{This is my PROMPTuesday post.}
Gut laughs come rarely these days. Those hold-your-stomach, ache-y-in-a-good-way, from-the-soul laughs that used to be so common when we both had perms and ate candy corn for breakfast.
You made me laugh in that rollicking, raw way. Day after day, minute to minute, we riffed on each other’s fledgling jokes and took them to dizzying heights. It felt like we boarded a rocket together, blasted off and shot straight to the big sky, snickering the whole way because we got away with it.
Those times built me up, sustained me, enlarged my heart. Twenty-five years later, a wacky grin steals across my face when I remember the poem you wrote about fish, or it might have been about flies, and how both were like friendship. It read crazy, but you made it work. I found your words again a few months ago, penned in your precise Mondrian script, and they were as brilliant and ridiculous as always.
How about that time we wore bras over our t-shirts because we were too lazy to put them on the right way?
Or when you’d squirrel away in your bedroom closet with your guitar and write something amazing?
I didn’t know you cried in that closet so much of the time.
I could have been there.
Made you laugh in the good-for-your-soul way we used to do. Or stayed silent while you sang your tears.

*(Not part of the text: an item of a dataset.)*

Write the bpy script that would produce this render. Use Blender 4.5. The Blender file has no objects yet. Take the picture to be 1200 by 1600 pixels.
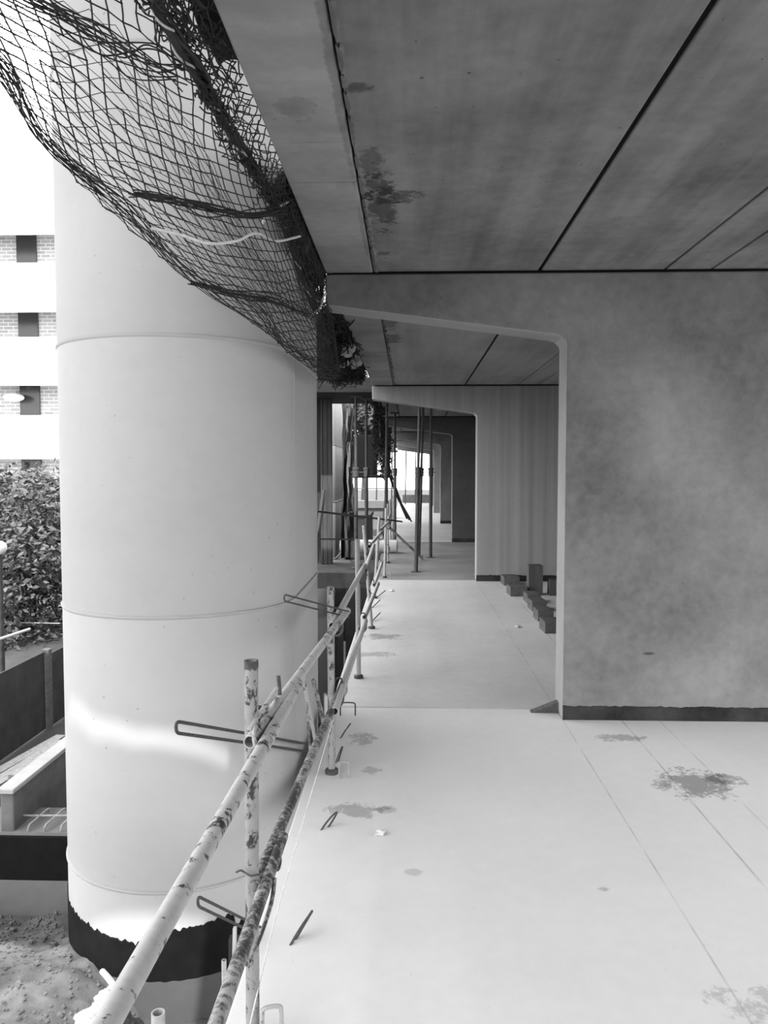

I would have done that too.
Ferd says
You have a knack for tapping into universals… or nearly universals. I hope most of us have had the experience of a good friend like this while growing up. This piece evoked good feelings. Thanks! :-)
Cactus Petunia says
Beautiful. And definitely universal. It made me miss my crazy, red-headed, irreplaceable best friend more than I have in a long time.